### [Materials provided]
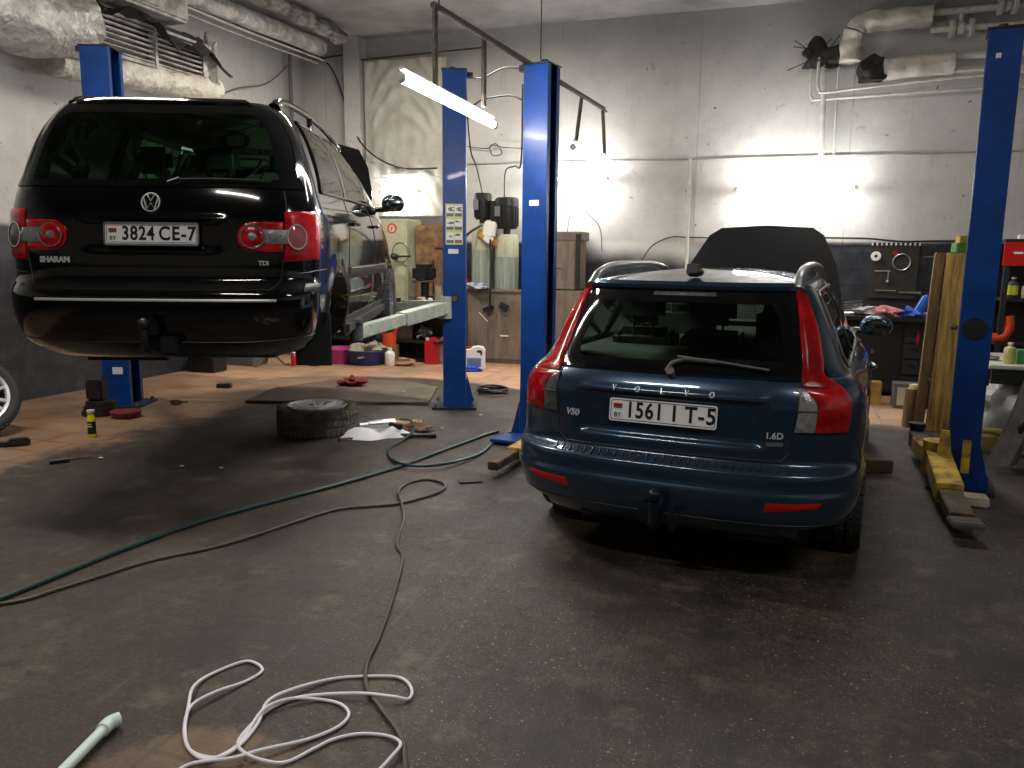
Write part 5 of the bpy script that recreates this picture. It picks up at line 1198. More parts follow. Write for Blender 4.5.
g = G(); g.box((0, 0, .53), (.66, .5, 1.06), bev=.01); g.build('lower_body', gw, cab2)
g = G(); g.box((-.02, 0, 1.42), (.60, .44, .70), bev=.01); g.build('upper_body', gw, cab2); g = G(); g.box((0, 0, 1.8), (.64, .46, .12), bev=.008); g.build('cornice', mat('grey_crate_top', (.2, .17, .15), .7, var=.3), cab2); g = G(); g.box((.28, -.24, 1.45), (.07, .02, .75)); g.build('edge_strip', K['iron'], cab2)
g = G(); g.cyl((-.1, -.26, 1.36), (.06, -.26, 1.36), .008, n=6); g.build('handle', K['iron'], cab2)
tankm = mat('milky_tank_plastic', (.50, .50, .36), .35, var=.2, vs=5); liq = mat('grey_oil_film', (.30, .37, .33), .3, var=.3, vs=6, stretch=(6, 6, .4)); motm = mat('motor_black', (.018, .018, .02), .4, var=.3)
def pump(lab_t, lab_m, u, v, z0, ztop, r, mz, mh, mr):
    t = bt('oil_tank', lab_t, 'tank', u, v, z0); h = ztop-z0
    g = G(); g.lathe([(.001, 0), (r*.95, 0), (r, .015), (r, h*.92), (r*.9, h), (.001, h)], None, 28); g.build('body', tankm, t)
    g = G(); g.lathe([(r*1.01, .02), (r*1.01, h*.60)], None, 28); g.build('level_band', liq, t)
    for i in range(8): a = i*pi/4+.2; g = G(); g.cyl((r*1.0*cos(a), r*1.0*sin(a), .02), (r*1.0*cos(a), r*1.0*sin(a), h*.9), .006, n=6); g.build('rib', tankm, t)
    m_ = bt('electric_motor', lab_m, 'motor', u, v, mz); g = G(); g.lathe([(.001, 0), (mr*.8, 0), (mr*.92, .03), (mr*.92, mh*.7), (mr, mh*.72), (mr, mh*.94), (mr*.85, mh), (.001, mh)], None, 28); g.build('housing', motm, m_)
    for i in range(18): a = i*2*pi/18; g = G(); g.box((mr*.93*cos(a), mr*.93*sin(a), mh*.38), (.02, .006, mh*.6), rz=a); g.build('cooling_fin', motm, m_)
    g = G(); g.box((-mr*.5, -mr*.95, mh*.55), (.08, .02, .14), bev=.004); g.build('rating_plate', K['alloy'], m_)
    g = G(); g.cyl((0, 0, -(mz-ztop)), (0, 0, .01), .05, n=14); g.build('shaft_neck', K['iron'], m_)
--
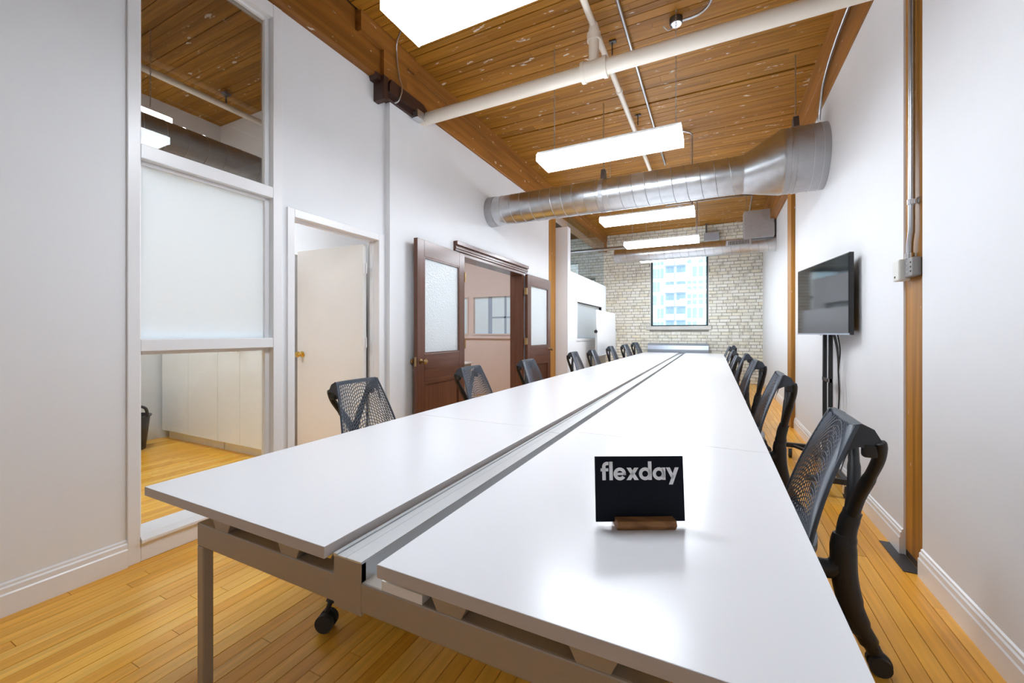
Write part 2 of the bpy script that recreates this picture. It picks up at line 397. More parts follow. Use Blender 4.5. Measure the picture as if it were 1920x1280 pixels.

### [Task objective]
Using the listing above, pick out each line that contains the word "Write", then copy it.

### [Exercise result]
Write part 5 of the bpy script that recreates this picture. It picks up at line 1198. More parts follow. Write for Blender 4.5.
Write part 2 of the bpy script that recreates this picture. It picks up at line 397. More parts follow. Use Blender 4.5. Measure the picture as if it were 1920x1280 pixels.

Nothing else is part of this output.